Our country has turned its back on the Ten Commandments, the Golden Rule, the love your neighbor as yourself, which formed the moral foundation of our country for almost 200 years and traded it in for tolerance, equality, fairness, and diversity.  We can see the results in the incredible increase in spending today to protect our people from those who would do us harm and the increase in those who would.

You don’t have to be a Christian to be an American, but you do need to see that Christianity is at the core of what we are as a nation.  We need to teach the principles of Christianity if we are to continue as the nation we were founded to be.

The First Amendment is about the government not creating a state church as they had and still have in England.  It is not about removing God from our public schools and the public square.  Otherwise, it wouldn’t have taken almost 200 years for the courts to rule that way.  Our Founders knew what they meant by it.

Also, they could not have guaranteed freedom of religion, unless religion, and a specific one at that, was consistent with the highest values of our land.  It is a statement that all religions are equal and are free to come here and practice their religion in blissful harmony.  The Founders fully expected that in a free society there would be free discussions that would prove the truth of Christianity. 
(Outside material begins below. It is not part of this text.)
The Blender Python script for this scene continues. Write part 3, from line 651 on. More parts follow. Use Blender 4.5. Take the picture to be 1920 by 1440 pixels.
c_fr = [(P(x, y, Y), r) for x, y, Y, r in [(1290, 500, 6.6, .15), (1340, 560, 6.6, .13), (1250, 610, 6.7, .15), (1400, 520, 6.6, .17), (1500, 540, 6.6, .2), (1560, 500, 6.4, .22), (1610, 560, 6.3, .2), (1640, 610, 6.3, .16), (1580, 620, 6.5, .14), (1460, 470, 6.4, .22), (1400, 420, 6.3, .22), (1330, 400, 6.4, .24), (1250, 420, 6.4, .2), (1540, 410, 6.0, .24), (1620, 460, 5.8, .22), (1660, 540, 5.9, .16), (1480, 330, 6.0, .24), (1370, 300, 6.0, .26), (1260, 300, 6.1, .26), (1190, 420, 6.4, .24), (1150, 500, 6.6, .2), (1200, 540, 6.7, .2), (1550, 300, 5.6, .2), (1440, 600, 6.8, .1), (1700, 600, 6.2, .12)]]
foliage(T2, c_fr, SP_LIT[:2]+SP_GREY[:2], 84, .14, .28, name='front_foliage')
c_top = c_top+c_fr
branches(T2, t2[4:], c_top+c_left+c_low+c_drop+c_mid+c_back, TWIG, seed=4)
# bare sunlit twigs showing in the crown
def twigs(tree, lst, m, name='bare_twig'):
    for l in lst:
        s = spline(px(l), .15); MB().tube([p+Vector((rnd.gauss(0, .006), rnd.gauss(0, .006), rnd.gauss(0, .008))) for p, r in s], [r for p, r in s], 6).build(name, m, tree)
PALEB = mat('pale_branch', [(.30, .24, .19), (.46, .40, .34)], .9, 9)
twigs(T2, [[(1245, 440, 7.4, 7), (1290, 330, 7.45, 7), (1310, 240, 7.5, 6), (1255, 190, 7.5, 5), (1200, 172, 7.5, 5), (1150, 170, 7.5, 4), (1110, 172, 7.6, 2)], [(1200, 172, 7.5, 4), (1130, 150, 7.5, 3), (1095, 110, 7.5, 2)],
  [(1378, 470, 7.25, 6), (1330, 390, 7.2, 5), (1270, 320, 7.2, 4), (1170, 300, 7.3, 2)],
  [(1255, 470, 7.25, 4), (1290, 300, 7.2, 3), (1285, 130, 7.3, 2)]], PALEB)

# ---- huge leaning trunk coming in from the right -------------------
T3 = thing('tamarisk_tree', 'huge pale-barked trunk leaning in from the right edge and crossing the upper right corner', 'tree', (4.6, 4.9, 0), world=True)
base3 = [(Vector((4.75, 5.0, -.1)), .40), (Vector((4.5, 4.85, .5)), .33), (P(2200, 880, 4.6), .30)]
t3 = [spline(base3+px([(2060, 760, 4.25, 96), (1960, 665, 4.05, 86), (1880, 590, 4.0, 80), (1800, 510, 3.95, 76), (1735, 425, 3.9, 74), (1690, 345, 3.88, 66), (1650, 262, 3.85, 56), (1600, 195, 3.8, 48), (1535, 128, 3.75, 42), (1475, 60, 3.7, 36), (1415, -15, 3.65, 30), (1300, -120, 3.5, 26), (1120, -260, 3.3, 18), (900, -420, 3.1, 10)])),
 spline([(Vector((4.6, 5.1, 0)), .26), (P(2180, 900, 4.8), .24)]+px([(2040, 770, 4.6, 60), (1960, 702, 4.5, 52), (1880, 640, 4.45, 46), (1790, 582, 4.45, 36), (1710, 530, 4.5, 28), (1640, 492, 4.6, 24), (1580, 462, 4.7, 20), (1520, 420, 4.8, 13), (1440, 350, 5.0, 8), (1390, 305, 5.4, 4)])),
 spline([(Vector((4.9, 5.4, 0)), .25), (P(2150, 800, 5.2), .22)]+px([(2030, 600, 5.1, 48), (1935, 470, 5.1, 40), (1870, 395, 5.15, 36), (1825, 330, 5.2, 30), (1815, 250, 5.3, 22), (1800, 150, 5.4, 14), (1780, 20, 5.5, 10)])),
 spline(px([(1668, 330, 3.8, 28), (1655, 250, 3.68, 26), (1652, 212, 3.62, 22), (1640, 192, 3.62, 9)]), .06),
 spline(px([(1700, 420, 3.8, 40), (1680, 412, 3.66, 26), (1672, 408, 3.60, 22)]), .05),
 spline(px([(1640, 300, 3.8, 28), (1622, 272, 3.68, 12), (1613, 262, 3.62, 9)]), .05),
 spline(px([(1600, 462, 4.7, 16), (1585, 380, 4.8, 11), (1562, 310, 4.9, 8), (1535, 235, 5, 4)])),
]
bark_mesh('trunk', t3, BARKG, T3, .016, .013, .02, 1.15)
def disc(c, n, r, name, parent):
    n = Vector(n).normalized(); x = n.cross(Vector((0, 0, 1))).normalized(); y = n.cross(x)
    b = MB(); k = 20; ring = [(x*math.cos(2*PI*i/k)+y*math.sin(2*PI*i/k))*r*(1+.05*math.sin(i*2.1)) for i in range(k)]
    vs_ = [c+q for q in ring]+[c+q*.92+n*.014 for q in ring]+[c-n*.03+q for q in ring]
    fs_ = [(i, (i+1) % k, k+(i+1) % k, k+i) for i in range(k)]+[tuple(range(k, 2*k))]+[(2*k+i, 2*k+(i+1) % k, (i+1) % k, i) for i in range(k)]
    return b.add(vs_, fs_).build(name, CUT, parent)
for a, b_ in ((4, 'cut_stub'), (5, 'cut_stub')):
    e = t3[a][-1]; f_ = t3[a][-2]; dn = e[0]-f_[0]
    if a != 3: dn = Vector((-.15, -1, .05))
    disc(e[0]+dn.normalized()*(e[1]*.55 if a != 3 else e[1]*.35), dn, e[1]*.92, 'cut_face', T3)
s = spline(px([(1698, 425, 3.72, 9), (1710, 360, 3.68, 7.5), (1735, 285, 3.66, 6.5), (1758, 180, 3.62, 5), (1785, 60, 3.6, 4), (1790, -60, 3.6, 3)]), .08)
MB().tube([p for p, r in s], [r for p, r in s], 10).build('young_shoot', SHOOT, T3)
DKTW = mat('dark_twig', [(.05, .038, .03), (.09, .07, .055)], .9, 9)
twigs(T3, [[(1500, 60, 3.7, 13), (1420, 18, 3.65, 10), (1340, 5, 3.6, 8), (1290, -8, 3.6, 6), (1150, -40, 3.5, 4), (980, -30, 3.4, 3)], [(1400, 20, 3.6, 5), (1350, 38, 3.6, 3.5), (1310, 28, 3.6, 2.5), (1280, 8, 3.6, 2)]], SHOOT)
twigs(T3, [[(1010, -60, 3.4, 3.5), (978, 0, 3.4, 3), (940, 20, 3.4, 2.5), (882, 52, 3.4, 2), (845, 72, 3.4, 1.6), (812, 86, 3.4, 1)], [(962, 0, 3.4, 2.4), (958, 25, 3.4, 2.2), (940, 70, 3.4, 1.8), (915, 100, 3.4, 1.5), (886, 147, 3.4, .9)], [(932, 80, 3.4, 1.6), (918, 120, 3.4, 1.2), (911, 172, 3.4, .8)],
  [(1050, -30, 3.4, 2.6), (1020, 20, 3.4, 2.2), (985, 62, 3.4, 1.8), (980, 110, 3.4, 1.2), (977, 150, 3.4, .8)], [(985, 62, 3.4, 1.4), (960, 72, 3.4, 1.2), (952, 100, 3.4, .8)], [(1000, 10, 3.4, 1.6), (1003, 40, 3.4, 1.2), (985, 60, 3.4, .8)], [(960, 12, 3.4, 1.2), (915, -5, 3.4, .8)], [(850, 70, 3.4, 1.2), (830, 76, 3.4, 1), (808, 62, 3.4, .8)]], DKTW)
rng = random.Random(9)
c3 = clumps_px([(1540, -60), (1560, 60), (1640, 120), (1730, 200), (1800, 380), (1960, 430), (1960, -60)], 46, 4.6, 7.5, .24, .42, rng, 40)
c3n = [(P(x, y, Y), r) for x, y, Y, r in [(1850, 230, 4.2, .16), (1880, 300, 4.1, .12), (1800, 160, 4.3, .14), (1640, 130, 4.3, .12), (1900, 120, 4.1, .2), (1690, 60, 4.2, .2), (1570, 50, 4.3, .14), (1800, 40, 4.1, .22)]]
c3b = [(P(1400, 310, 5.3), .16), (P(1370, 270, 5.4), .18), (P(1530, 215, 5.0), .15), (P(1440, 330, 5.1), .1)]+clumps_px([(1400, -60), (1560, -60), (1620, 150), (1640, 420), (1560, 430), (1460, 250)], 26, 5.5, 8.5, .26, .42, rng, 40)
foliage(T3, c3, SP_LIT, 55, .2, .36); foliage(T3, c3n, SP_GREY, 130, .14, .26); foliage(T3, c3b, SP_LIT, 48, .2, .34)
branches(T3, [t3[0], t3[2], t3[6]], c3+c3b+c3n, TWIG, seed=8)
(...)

At the time of the founding of our country, one major world religion was burning alive widows on the pyres of their dead husbands, and another was enslaving and killing those it considered to be infidels.  While people have a right to practice their religions, the First Amendment is not to be understood that any and all religions could practice everything they believe in our country.  Religions are not equal, and the morals of Christianity were the morals that guided our country and its laws.